Merci Bernard pour cette "vision".
Personne, en effet ne peut distinguer, dans la décision de François Hollande, la part de courage politique et la part de démagogie éléctorale. Pas plus qu'il n'a été possible de déterminer les mêmes parts quand Nicolas Sarkozy a décidé que la France abattrait Khadafi.

La coalition contre Daech existe, mais les coalisés pataugent tellement sur leurs objectifs que cette coalition est paralysée. Les intérêts des parties en action contre Daech sont un écheveau inextricable, à commencer par l'affrontement absurde mais tenace entre Chiites et Sunnites.

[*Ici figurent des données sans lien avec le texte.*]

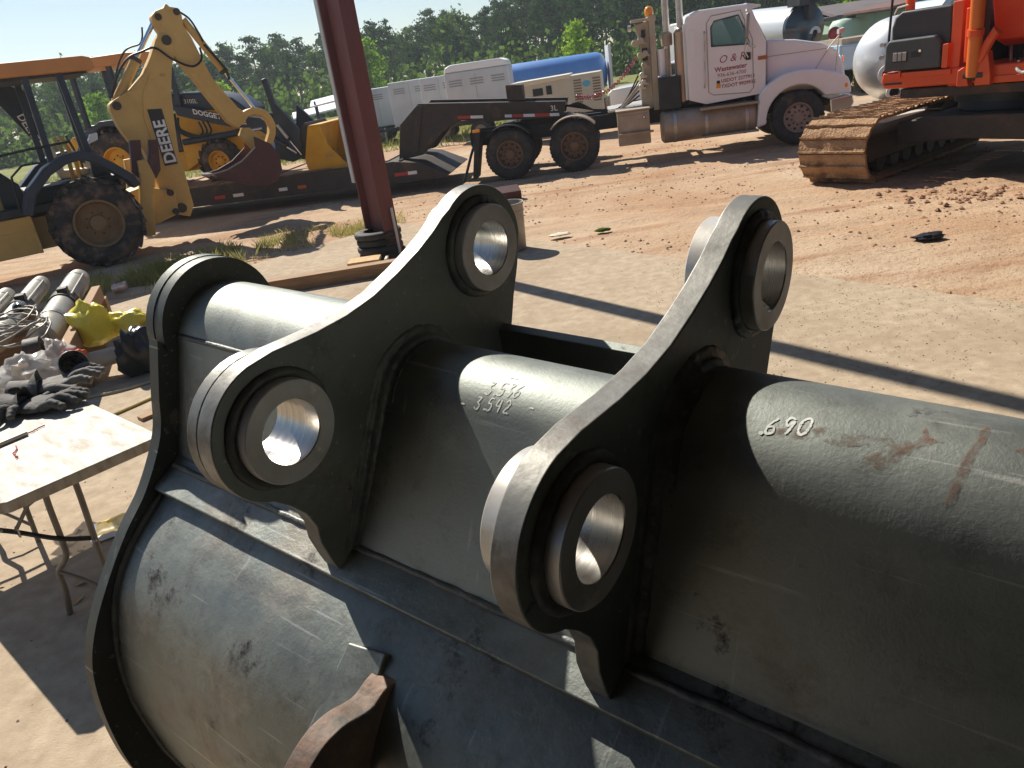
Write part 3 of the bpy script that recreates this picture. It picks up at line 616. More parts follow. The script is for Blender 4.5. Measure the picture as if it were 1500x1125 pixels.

Alors quoi faire ? Tenir la position "casques bleus", c'est à dire ne pas attaquer Daech parce que cela favorise Bachar ? La diplomatie est la moins mauvaise solution, à condition qu'elle marche. Avec Hitler, ça n'a pas marché. Heureusement que Roosevelt a engagé en 1941 les USA pour abattre Hitler, alors que son opinion publique était très majoritairement isolationiste.
Je suis d'accord avec toi, ce ne sont pas des frappes aériennes toutes seules qui viendront à bout de Daech. Mais une détermination politique appuyée par une action militaire musclée peut faire bouger les choses et transformer l'alliance actuelle contre Daech, totalement inefficace, en organisation pragmatique. La diplomatie est bien à l'oeuvre, mais en coulisse, car l'opinion publique n'aide jamais la vraie diplomatie.

La volatilité de l'opinion est grande.

La preuve en est avec les derniers sondages qui montrent que les français sont d'une part de plus en plus favorable a une intervention au sol et de l'autre favorable à une certaine fermeture de nos frontières.